Question

In a cyclotron, the orbital radius of protons with energy 300 keV is 16.0 cm . You are redesigning the cyclotron to be used instead for alpha particles with energy 300 keV . An alpha particle has charge q=+2e and massm=6.64×10−27kg .

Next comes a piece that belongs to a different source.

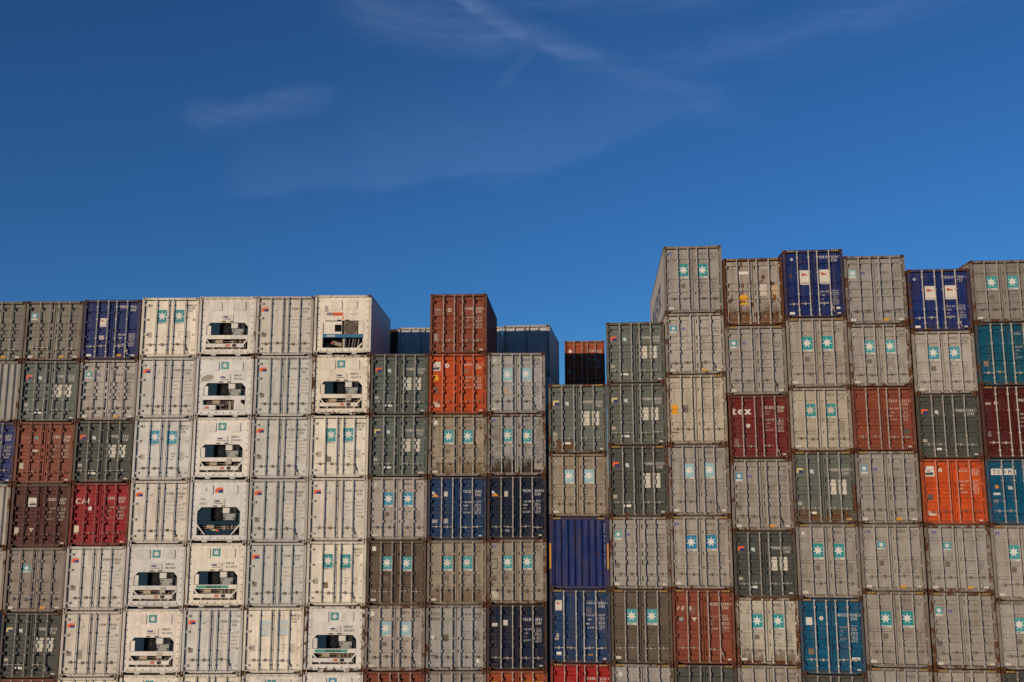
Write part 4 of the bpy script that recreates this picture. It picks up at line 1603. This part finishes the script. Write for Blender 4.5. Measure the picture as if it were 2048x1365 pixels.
for c in range(8):
    hs, rows = RIGHT[c]
    d = XS_R[c] + W2
    ztop = CAM_Z + ZS_R[c]
    for r, (kind, pt, look, mk_, opt) in enumerate(rows):
        h = HH if hs[r] == 'H' else HS
        ztop -= h
        opt = dict(opt)
        lab = '%s, %s from top, %s stack from right' % (look, ORD[r + 1], ORD[8 - c]) if len(look.split()) <= 9 else look
        opt.setdefault('rust', .36)
        opt.setdefault('frust', .42)
        jx, jy = random.uniform(-.010, .010), random.uniform(-.03, .03)
        dd = d + jx
        o = container(dd * cy - jy * sy, D_WALL + .035 + dd * sy + jy * cy, ztop, YAW_R + R(random.uniform(-.1, .1)), 12.192, h, kind, P[pt], lab, GR, mk_,
                      stripe=(h == HH and (c, r) not in ((2, 3), (3, 3), (5, 0), (4, 2))), **opt)
        if (c, r) == (2, 0):
            tv, tf, tw = text_shape('MAERSK', 1.15, 1.1, 0, .05)
            part('side_lettering', mk('side_lettering', [(-1.2085, 9.8 - a, .75 + b) for a, b in tv], tf, [PM((.10, .13, .24))]), o)
            n_ = 14
            part('side_emblem', mk('side_emblem', [(-1.2085, 11.2 + .42 * math.cos(2 * math.pi * k / n_), 1.1 + .5 * math.sin(2 * math.pi * k / n_)) for k in range(n_)], [tuple(range(n_))], [PM(WHITE)]), o)

# ------------------------------------------------------------------ boxes seen behind the front stacks
YB_ = D_WALL + 8.4
GB = 'containers in the rows behind'
def reef_plain(F):
    code_text(F, 'PONU', rnum(6), '2251', .22, (.22, .21, .19), .085)
container(-6.17 - W2, YB_, CAM_Z + 8.05 - HS, 0, 6.058, HS, 'C', P['dbr'], 'dark brown container sliver behind the topmost cream reefer', GB, None, rust=.4)
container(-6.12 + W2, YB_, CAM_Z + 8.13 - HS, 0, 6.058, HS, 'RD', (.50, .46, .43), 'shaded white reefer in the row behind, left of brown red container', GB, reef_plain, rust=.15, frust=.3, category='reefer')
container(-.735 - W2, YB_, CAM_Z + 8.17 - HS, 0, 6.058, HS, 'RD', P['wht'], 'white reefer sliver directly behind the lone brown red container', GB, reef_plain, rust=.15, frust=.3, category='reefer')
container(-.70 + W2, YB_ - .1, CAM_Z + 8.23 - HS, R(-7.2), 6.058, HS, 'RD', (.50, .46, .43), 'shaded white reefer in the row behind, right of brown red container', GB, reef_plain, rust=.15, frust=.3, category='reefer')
for k in range(1, 7):
    container(-.70 + W2, YB_ - .1, CAM_Z + 8.23 - HS * (k + 1), R(-7.2), 6.058, HS, 'RD', P['wht'], 'white reefer deep in the gap, %s down in the rear stack' % ORD[k + 1], GB, None, rust=.15, frust=.3, category='reefer')
s_, k_ = 2.52, 17.2
container(s_ * cy - k_ * sy, D_WALL + .035 + s_ * sy + k_ * cy, CAM_Z + 8.74 - HH, YAW_R, 12.192, HH, 'C', P['rorg'], 'orange red container half in shadow in the gap behind', GB,
          seq(wc('TTNU', v=.235, rgb=(.66, .55, .47)), dsc(.14, .22, .10, (.70, .62, .54))), stripe=True)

If the magnetic field isnt changed, what will be the orbital radius of the alpha particles? Express your answer to three significant figures and include the appropriate units.

Answer 1

Answer:15.95 cm

Step-by-step explanation:

Given

Energy=300 kev

radius of Proton=16 cm

mass of alpha particle
`=6.64* 10^(-27) kg`

mass of proton
`=1.67* 10^(-27) kg`

charge on alpha particle is twice of proton

radius of Proton is given by

`r=(mv)/(|q|B)`

and Kinetic energy
`K=(P^2)/(2m)`

where P=momentum

`P=√(2Km)`

`r=(√(2km))/(qB)`---1

Radius for Alpha particle is

`r_(alpha)=\frac{\sqrt{2k\cdot m_(alpha)}}{2qB}`-----2

Divide 1 & 2 we get

`(r)/(r_(alpha))=(√(m))/(q)* \frac{2q}{\sqrt{m_(alpha)}}`

`r_(alpha)=\sqrt{(6.64* 10^(-27))/(1.67* 10^(-27))}* 0.5`

`r_(alpha)=0.997* 16`

`r_(alpha)=15.95 cm`

Answer 2

16 cm

Step-by-step explanation:

For protons:

Energy, E = 300 keV

radius of orbit, r1 = 16 cm

the relation for the energy and velocity is given by

`E = (1)/(2)mv^(2)`

So,
`v = \sqrt{(2E)/(m)}` .... (1)

Now,

`r = (mv)/(Bq)`

Substitute the value of v from equation (1), we get

`r = (√(2mE))/(Bq)`

Let the radius of the alpha particle is r2.

For proton

So,
`r_(1) = \frac{\sqrt{2m_(1)E}}{Bq_(1)}` ... (2)

Where, m1 is the mass of proton, q1 is the charge of proton

For alpha particle

So,
`r_(2) = \frac{\sqrt{2m_(2)E}}{Bq_(2)}` ... (3)

Where, m2 is the mass of alpha particle, q2 is the charge of alpha particle

Divide equation (2) by equation (3), we get

`(r_(1))/(r_(2))=(q_(2))/(q_(1))* \sqrt{(m_(1))/(m_(2))}`

q1 = q

q2 = 2q

m1 = m

m2 = 4m

By substituting the values

`(r_(1))/(r_(2))=\frac{2q}}{q}}* \sqrt{\frac{m}}{4m}}=1`

So, r2 = r1 = 16 cm

Thus, the radius of the alpha particle is 16 cm.